Il faut se rappeler que la Bible raconte des faits qui relèvent d’une réalité parfaitement humaine. Ainsi la jalousie, la colère, la haine, la guerre, le meurtre, le viol, l’inceste sont décrits dans la Bible au même titre que les gestes d’amour, de pardon, de réparation, de justice restaurative. La violence des textes est ainsi évidente. Les Psaumes, par exemple, expriment la louange et la gratitude, mais sont parfois aussi des hymnes guerriers qui font appel à la vengeance. Les Psaumes, en vérité, sont des prières adressées à Dieu et non le récit d’une violence réelle exercée contre autrui. N’oublions pas que le mal, la force démoniaque, côtoie la possibilité du bien en chacun d’entre nous.

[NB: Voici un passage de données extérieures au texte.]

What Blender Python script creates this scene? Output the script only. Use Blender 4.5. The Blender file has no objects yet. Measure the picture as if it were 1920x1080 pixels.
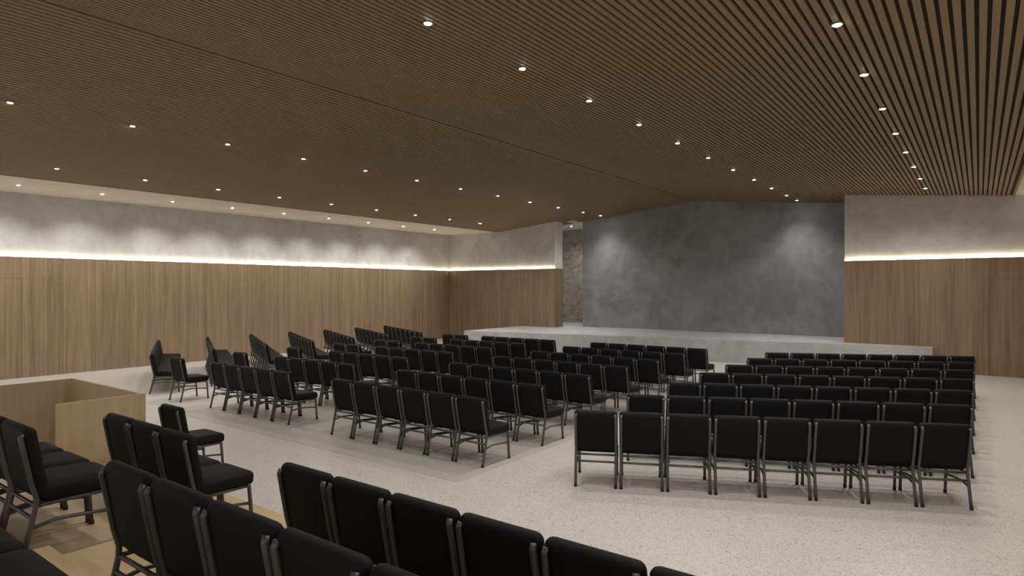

Ce qui veut dire qu’il nous faut aussi exorciser nos démons intérieurs, c’est-à-dire le mal que nous ressentons. Et quoi de plus efficace pour le faire que de l’exprimer ? La douleur, la souffrance, la colère, il faut pouvoir l’extérioriser. Si les êtres humains ne sont pas capables d’entendre ce cri de protestation contre le mal et la souffrance – sous prétexte qu’un homme ça ne pleure pas, ou qu’il est malsain de dire ce qui ne va pas parce qu’un chrétien doit toujours être de bonne humeur et sourire benoîtement à tout le monde – la Bible nous dit que l’on peut lancer ce cri d’imprécation en nous adressant directement à Dieu. Dieu écoute, car Il a une grande oreille et un grand cœur. Dieu combat tout le mal pour nous. Il a est la lumière qui éclaire les ténèbres, la victoire quand tout nous accable à la défaite, le seul qui veut réellement notre bien et non notre destruction.

 

Jean-Christophe PERRIN

[1] Fresque qui va de Deutéronome à 2 Rois. Il s’agit du mouvement deutéronomique qui a été rédigé après l’Exil, selon de nombreux exégètes, et qui prône un monothéisme absolu.

[2] L’intelligentsia israélite était composée de fonctionnaires, de scribes, de militaires importants, de prêtres, d’artisans qualifiés. Ces déportés furent utilisés de diverses manières. Certains participèrent à l’urbanisation de l’Assyrie, d’autres furent employés à la cour assyrienne, d’autres encore furent vendus comme esclaves.

[3] La « réforme » de Josias, fut à la fois politique et religieuse. C’est sous son règne que la croyance en un Dieu unique atteint son point culminant.

[4] Traité d’Assurbanipal, vers 650 av. J.-C.

[5] YHWH est le nom imprononçable qui fut donné à Moïse en Exode 3, 14. Quand ce nom est mentionné, les juifs, à la lecture du texte, disent simplement Adonaï (« Seigneur ») ou HaChem, le Nom. Dans certaines Bibles, le nom imprononçable est indiqué par les quatre consonnes, Yod Hé Wo Hé, aussi appelé Tétragramme.

[6] Israël Finkelstein et Neil A. Silberman, La Bible dévoilée. Les nouvelles révélations de l’archéologie, Paris, Bayard, 2006.